I learned Illustrator during the competition, and honestly, tracing patrol loops with my finger on the screen helped me find routes that were both readable and interesting.
Midpoint check-in
I used the check-in to validate three things: whether the level still encouraged stealth, whether sightlines felt fair, and whether the beat-to-beat flow stayed clear even without objectives fully implemented yet .
Phase 2: Playable blockout
When I moved into Unreal, I had to tighten scope fast: shrink the footprint, reduce enemy count, and clean up areas that were cluttered or hard to read .
Flow Chart of Beats
Obstacle placement
Enemy Placement
What changed and why
1) Exterior readability and guidance
Problem: the outside space felt too open and objectives were easy to drift past.
Change: condensed building scale, added key in fountain objective, and used cables/leading lines to connect related interactions .
Result: players had stronger direction without losing freedom.
2) Theatre clarity and stealth options
Problem: theatre space was cluttered and hard to parse.
Change: restructured to be less congested, improved sightlines/obstacles
Result: cleaner pathing, better scouting, and can learn the dry ice mechanic
3) Better Sky Drop Payoff
Problem: riding the tower was functional but not exciting.
Feedback: “Tower is boring for something so special looking.”
Change: turned it into a sequenced event where it breaks halfway, forcing a climb with a real traversal finish.
Result: the tower became a memorable story beat, not just an elevator
New ingredient: Dry Ice Smoke
I wanted a stealth tool that fit the location and solved a real level problem: long, monitored sightlines inside Arctic Cave. Dry ice already existed in the fiction as show fog, so repurposing it into a throwable smoke tool felt grounded and “in-world,” not a random gadget.
Design goal: give players a way to create temporary cover where none exists, without turning it into a shoot-out.
What it does for stealth
Breaks sightlines in tight corridors and observation halls, letting players cross “impossible” spaces without defaulting to kills.

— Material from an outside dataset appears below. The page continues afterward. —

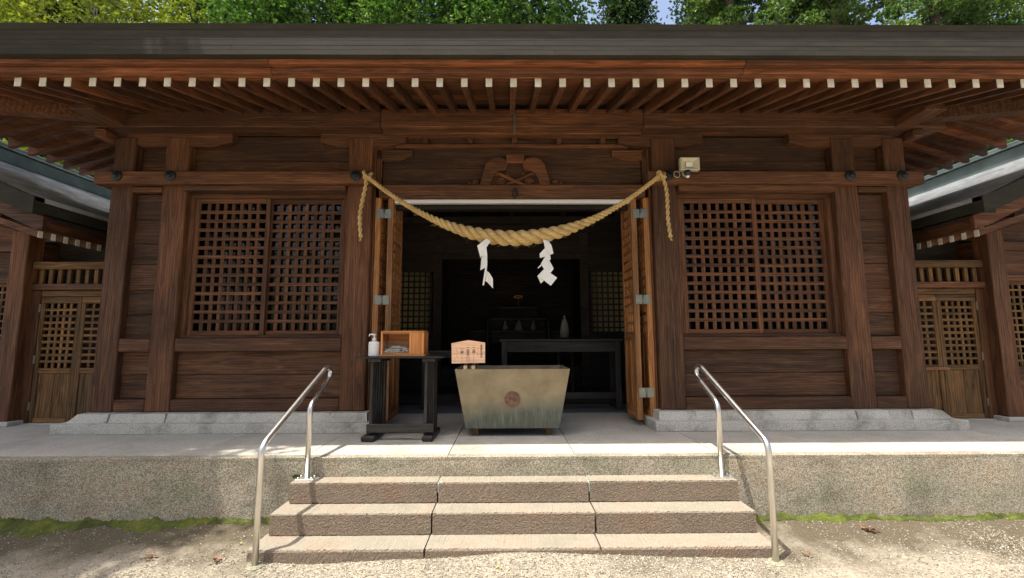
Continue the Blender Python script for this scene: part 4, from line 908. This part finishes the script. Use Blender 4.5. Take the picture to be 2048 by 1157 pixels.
def trunk_mesh(h, r, seed, limbs=True, zl=.3):
    rg = random.Random(seed); mb = MB(); n = 9
    mb.tube([(rg.uniform(-.06, .06) * k, rg.uniform(-.06, .06) * k, h * k / n - .6 * (k == 0)) for k in range(n + 1)], [r * (1.25 if k == 0 else 1) * (1 - .85 * k / n) for k in range(n + 1)], 10)
    if limbs:
        for k in range(26):
            z = h * (zl + (.93 - zl) * k / 26); a = rg.uniform(0, 6.28); L = (1 - z / h) * h * .16 + .8; d = Vector((math.cos(a), math.sin(a), rg.uniform(-.15, .3)))
            mb.tube([(0, 0, z), Vector((0, 0, z)) + d * L * .5 + Vector((0, 0, .05)), Vector((0, 0, z)) + d * L], [r * .28 * (1 - z / h) + .03, .03, .012], 6)
    return mesh('trunk', mb.v, mb.f, True)
CM = {'cedar_a': crown_mesh('cedar_a', 1, 19, 3.0, 3.5, 'cedar', 290, 5, .115), 'cedar_b': crown_mesh('cedar_b', 2, 17, 2.7, 4, 'cedar', 250, 5, .115), 'fir': crown_mesh('fir', 3, 20, 4.0, 3, 'fir', 380, 4, .12), 'shade': crown_mesh('shade', 9, 12.5, 3.5, 6.0, 'broad', 420, 3, .14), 'broad': crown_mesh('broad', 4, 13, 3.4, 5.5, 'broad', 240, 5, .095)}
TM = {k: trunk_mesh(h, r, i, True, zl) for i, (k, h, r, zl) in enumerate((('cedar_a', 18.5, .38, .15), ('cedar_b', 16.5, .33, .2), ('fir', 19.5, .36, .12), ('broad', 11, .30, .4), ('shade', 11, .32, .45)))}
def tree(kind, lf, x, y, sc, rz, label, name, grp='trees behind the hall', zs=1.0):
    t = thing(name, label, 'tree', (x, y, -.6), grp)
    a = add('crown', CM[kind], None, t, (x, y, -.6)); b = add('trunk', TM[kind], None, t, (x, y, -.6))
    for o, ma in ((a, lf), (b, BARK)):
        if not o.data.materials: o.data.materials.append(ma)
        o.material_slots[0].link = 'OBJECT'; o.material_slots[0].material = ma; o.scale = (sc, sc, sc * zs); o.rotation_euler = (0, 0, rz)
TR = [('cedar_b', 2, -17.0, 15.5, 1.05, 'dark cedar with shaded green foliage at the top left corner'), ('broad', 1, -13.6, 14.2, 1.18, 'yellow green sunlit tree rising over the left roof edge'),
      ('cedar_a', 2, -11.0, 17.5, 1.05, 'dark shaded cedar just right of the yellow green tree'), ('cedar_b', 0, -8.6, 15.0, 1.04, 'fresh green rounded cedar above the left lattice window'),
      ('cedar_a', 0, -6.0, 17.0, 1.02, 'tall mid green cedar above the left inner column'), ('cedar_b', 0, -3.6, 16.2, 1.06, 'bluish green cedar beside the small left sky gap'),
      ('cedar_a', 0, -.9, 15.6, .98, 'broad fresh green cedar directly behind the roof centre'), ('cedar_b', 0, 1.25, 17.2, 1.10, 'green cedar just left of the large sky gap'),
      ('cedar_b', 2, 5.35, 19.5, 1.04, 'small dark pointed tree standing alone in the sky gap'), ('fir', 3, 8.9, 16.5, 1.0, 'light green fir right of the large sky gap'),
      ('fir', 3, 12.2, 15.5, 1.02, 'spreading fir with drooping branches above the right window'), ('fir', 3, 16.4, 16.0, 1.05, 'yellowish fir at the top right corner'),
      ('cedar_b', 3, 20.0, 17.5, 1.15, 'light green cedar outside the right hand fir at the corner'), ('cedar_b', 0, -21.0, 17.5, 1.15, 'mid green cedar outside the dark cedar at the left corner'),
      ('cedar_a', 2, 14.5, 20, 1.1, 'dark tall cedar behind the right hand firs'), ('cedar_a', 2, -14.8, 20.5, 1.1, 'dark tall cedar behind the yellow green tree'),
      ('cedar_a', 2, -7.4, 21.5, 1.15, 'dark cedar in the second row behind the left window'), ('cedar_a', 2, -2.3, 22, 1.12, 'dark cedar in the second row behind the roof centre'), ('cedar_a', 2, 10.5, 22, 1.12, 'dark cedar in the second row behind the light green fir')]
for i, (k, l, x, y, sc, lab) in enumerate(TR): tree(k, LEAF[l], x, y, sc, i * 1.7, lab, 'fir_tree' if k == 'fir' else 'broadleaf_tree' if k == 'broad' else 'cedar_tree')
for i, (x, sd) in enumerate(((-4.6, 'behind the left rear window'), (-2.6, 'behind the left rear lattice'), (2.7, 'behind the right rear lattice'), (4.8, 'behind the right rear window'))):
    t = thing('shrub', 'leafy green shrub seen ' + sd + ' of the hall', 'shrub', (x, 12.2, -.6), 'shrubs behind the hall')
    o = add('crown', CM['broad'], None, t, (x, 12.2, -2.0)); o.scale = (.5, .5, .42); o.material_slots[0].link = 'OBJECT'; o.material_slots[0].material = LEAF[1]; o.rotation_euler = (0, 0, i)
# the grove behind the viewer and the tree that shades the left end of the platform
for i, (x, y, sc) in enumerate(((-15, -12, 1.0), (-8, -15, 1.05), (-1.5, -17, 1.0), (5, -14.5, 1.05), (11.5, -13, 1.0), (18, -11, 1.05))):
    tree(('cedar_a', 'fir', 'cedar_b')[i % 3], LEAF[(0, 3, 0)[i % 3]], x, y, sc, i * 2.1, ['narrow cedar','spreading fir','slim cedar','broad cedar','drooping fir','small cedar'][i] + ' across the courtyard, ' + ['farthest left','second from left','third from left','third from right','second from right','farthest right'][i] + ' behind the viewer', 'grove_tree', 'trees across the courtyard')
tree('shade', LEAF[3], -7.0, 2.7, .78, 1.0, 'broadleaf tree beside the left wing shading the platform end', 'shade_tree', 'courtyard shade trees', 1.22)

# ------------------------------------------------------------------ small things on the ground
def litter(name, label, x, y, ma, size, n, z=None):
    mb = MB(); rg = random.Random(int(x * 100)); z = float(hz(np.array([x]), np.array([y]))[0]) + .006 if z is None else z
    for k in range(n):
        a = rg.uniform(0, 6.28); c = Vector((x + rg.uniform(-.4, .4) * size, y + rg.uniform(-.3, .3) * size, z + rg.uniform(0, .25) * size)); d = Vector((math.cos(a), math.sin(a), rg.uniform(-.1, .6))); p = Vector((-d.y, d.x, rg.uniform(-.3, .3))) * .28
        v = [c, c + (d * .5 + p) * size * .6, c + d * size * .6, c + (d * .5 - p) * size * .6]; v += [q + Vector((0, 0, .002)) for q in v]; mb.extend(v, [(3, 2, 1, 0), (4, 5, 6, 7), (0, 1, 5, 4), (1, 2, 6, 5), (2, 3, 7, 6), (3, 0, 4, 7)])
    o = mb.build(name, ma, None, (x, y, z)); o['label'] = label; o['category'] = 'leaf'; o['group'] = 'leaves on the ground'
litter('dry_leaf', 'curled brown leaf on the gravel near the left edge', -2.62, 3.45, DRY, .07, 6); litter('dry_leaf', 'brown leaf clump beside the left handrail foot', -2.10, 3.40, DRY, .07, 7)
litter('dry_leaf', 'large brown leaf clump on the gravel at right', 2.86, 3.80, DRY, .09, 9); litter('dry_leaf', 'thin brown twig leaf beside the right handrail foot', 2.10, 3.42, DRY, .06, 4)
litter('yellow_leaf', 'small yellow leaf near the left handrail post', -2.08, 3.62, YEL, .04, 2); litter('yellow_leaf', 'small yellow leaf on the gravel before the steps', -.13, 3.18, YEL, .04, 2)
wd = MB(); rg = random.Random(3)
for k in range(26):
    a = rg.uniform(0, 6.28); c = Vector((-1.84 + rg.uniform(-.02, .02), 3.975 + rg.uniform(-.015, .01), -.159)); d = Vector((math.cos(a) * .5, math.sin(a) * .3 - .1, 1)) * rg.uniform(.012, .034); p = Vector((-.004, 0, 0))
    wd.extend([c - p, c + p, c + d * .7 + p * 1.5, c + d, c + d * .7 - p * 1.5], [(0, 1, 2, 3, 4)])
o = wd.build('weed', MOSS, None, (-1.84, 3.975, -.159)); o['label'] = 'tiny green weed growing beside the left rear rail post'; o['category'] = 'weed'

Creates safe lanes through patrols and cameras by shrinking detection while the fog is active.
Enables a clean, non-lethal interaction with the VIP courier by masking the pickup moment.
Blueprint implementation
I built it as a small chain of simple Blueprints that plug into existing project patterns rather than rewriting core systems.
Pickup + UI
BP_DryIcePickup uses the same structure as ammo pickups: collect, hide the mesh, add to the player, update UI.
BP_PlayerCharacter increments the dry-ice count and updates the HUD.
Deploy
BP_DryIceDeploy activates particles on impact, enables a collision/overlap volume, and checks enemies inside the cloud to trigger a behavior change event.
Throwing uses the same baseline logic as the existing rock throw, just tuned for this item.
AI response
I handle the “lost in smoke” effect by clearing player-location related values and reducing sight while inside the radius, then restoring normal behavior when exiting.
Playtesters had trouble following button connections. I used cables and leading lines to guide players.
Front gate ladder
Playtesting
I ran structured playtests with specific questions around ammo balance, readability, enemy path clarity, objective confusion, and route choices.
My workflow:
Collect feedback
Sort into “can act on” vs “cannot act on”
Prioritize by effort vs impact
Patch, then retest
Multi-route stealth
Theatre: Castle
Sky Drop to Aquarium
What I learned
Constraints are not a limiter, they are a design tool. The AI cap and space limits forced me to cut “filler” and keep only meaningful guards and cameras .
Teaching a new mechanic needs a deliberate “teach → test → challenge” plan. I got close, but I would structure it even earlier next time .
A big landmark must earn its screen time. Turning the tower into a traversal sequence was the single highest-impact change.